** SHORT PROBLEM **
Nothing may be dropped or altered: reproduce all the data.

** DATASET EXTRACT **

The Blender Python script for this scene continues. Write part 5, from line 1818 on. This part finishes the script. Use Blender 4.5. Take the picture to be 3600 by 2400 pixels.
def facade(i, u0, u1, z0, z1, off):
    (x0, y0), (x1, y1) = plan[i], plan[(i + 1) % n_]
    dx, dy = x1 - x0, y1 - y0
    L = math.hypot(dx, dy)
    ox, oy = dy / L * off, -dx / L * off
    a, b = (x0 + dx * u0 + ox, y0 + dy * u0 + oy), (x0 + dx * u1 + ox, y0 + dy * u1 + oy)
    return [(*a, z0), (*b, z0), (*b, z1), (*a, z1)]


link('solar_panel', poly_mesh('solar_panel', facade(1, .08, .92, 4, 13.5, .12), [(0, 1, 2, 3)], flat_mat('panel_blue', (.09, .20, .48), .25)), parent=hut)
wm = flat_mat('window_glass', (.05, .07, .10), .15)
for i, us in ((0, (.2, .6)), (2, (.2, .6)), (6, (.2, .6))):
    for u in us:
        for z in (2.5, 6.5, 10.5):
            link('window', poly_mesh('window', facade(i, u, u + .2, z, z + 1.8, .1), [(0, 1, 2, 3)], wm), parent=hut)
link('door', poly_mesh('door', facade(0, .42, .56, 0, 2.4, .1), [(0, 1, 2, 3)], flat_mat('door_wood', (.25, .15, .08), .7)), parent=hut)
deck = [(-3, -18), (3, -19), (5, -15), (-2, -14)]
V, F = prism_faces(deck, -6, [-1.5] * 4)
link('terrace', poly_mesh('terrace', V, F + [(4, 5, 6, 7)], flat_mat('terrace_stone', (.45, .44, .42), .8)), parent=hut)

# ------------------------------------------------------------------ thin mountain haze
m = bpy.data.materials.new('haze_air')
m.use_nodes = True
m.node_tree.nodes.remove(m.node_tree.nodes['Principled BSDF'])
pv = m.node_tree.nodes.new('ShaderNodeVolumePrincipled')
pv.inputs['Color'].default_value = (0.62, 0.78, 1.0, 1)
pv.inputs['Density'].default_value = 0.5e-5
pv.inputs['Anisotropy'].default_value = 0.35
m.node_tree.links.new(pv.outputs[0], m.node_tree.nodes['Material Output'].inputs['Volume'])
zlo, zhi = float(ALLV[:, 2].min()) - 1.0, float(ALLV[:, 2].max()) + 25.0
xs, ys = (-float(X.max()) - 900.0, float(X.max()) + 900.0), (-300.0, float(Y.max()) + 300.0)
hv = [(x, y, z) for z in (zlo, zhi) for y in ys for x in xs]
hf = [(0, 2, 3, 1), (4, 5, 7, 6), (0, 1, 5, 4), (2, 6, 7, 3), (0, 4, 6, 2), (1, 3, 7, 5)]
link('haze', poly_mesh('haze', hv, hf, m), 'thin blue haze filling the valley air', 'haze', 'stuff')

** FINISHED EXERCISE **
The Blender Python script for this scene continues. Write part 5, from line 1818 on. This part finishes the script. Use Blender 4.5. Take the picture to be 3600 by 2400 pixels.
def facade(i, u0, u1, z0, z1, off):
    (x0, y0), (x1, y1) = plan[i], plan[(i + 1) % n_]
    dx, dy = x1 - x0, y1 - y0
    L = math.hypot(dx, dy)
    ox, oy = dy / L * off, -dx / L * off
    a, b = (x0 + dx * u0 + ox, y0 + dy * u0 + oy), (x0 + dx * u1 + ox, y0 + dy * u1 + oy)
    return [(*a, z0), (*b, z0), (*b, z1), (*a, z1)]


link('solar_panel', poly_mesh('solar_panel', facade(1, .08, .92, 4, 13.5, .12), [(0, 1, 2, 3)], flat_mat('panel_blue', (.09, .20, .48), .25)), parent=hut)
wm = flat_mat('window_glass', (.05, .07, .10), .15)
for i, us in ((0, (.2, .6)), (2, (.2, .6)), (6, (.2, .6))):
    for u in us:
        for z in (2.5, 6.5, 10.5):
            link('window', poly_mesh('window', facade(i, u, u + .2, z, z + 1.8, .1), [(0, 1, 2, 3)], wm), parent=hut)
link('door', poly_mesh('door', facade(0, .42, .56, 0, 2.4, .1), [(0, 1, 2, 3)], flat_mat('door_wood', (.25, .15, .08), .7)), parent=hut)
deck = [(-3, -18), (3, -19), (5, -15), (-2, -14)]
V, F = prism_faces(deck, -6, [-1.5] * 4)
link('terrace', poly_mesh('terrace', V, F + [(4, 5, 6, 7)], flat_mat('terrace_stone', (.45, .44, .42), .8)), parent=hut)

# ------------------------------------------------------------------ thin mountain haze
m = bpy.data.materials.new('haze_air')
m.use_nodes = True
m.node_tree.nodes.remove(m.node_tree.nodes['Principled BSDF'])
pv = m.node_tree.nodes.new('ShaderNodeVolumePrincipled')
pv.inputs['Color'].default_value = (0.62, 0.78, 1.0, 1)
pv.inputs['Density'].default_value = 0.5e-5
pv.inputs['Anisotropy'].default_value = 0.35
m.node_tree.links.new(pv.outputs[0], m.node_tree.nodes['Material Output'].inputs['Volume'])
zlo, zhi = float(ALLV[:, 2].min()) - 1.0, float(ALLV[:, 2].max()) + 25.0
xs, ys = (-float(X.max()) - 900.0, float(X.max()) + 900.0), (-300.0, float(Y.max()) + 300.0)
hv = [(x, y, z) for z in (zlo, zhi) for y in ys for x in xs]
hf = [(0, 2, 3, 1), (4, 5, 7, 6), (0, 1, 5, 4), (2, 6, 7, 3), (0, 4, 6, 2), (1, 3, 7, 5)]
link('haze', poly_mesh('haze', hv, hf, m), 'thin blue haze filling the valley air', 'haze', 'stuff')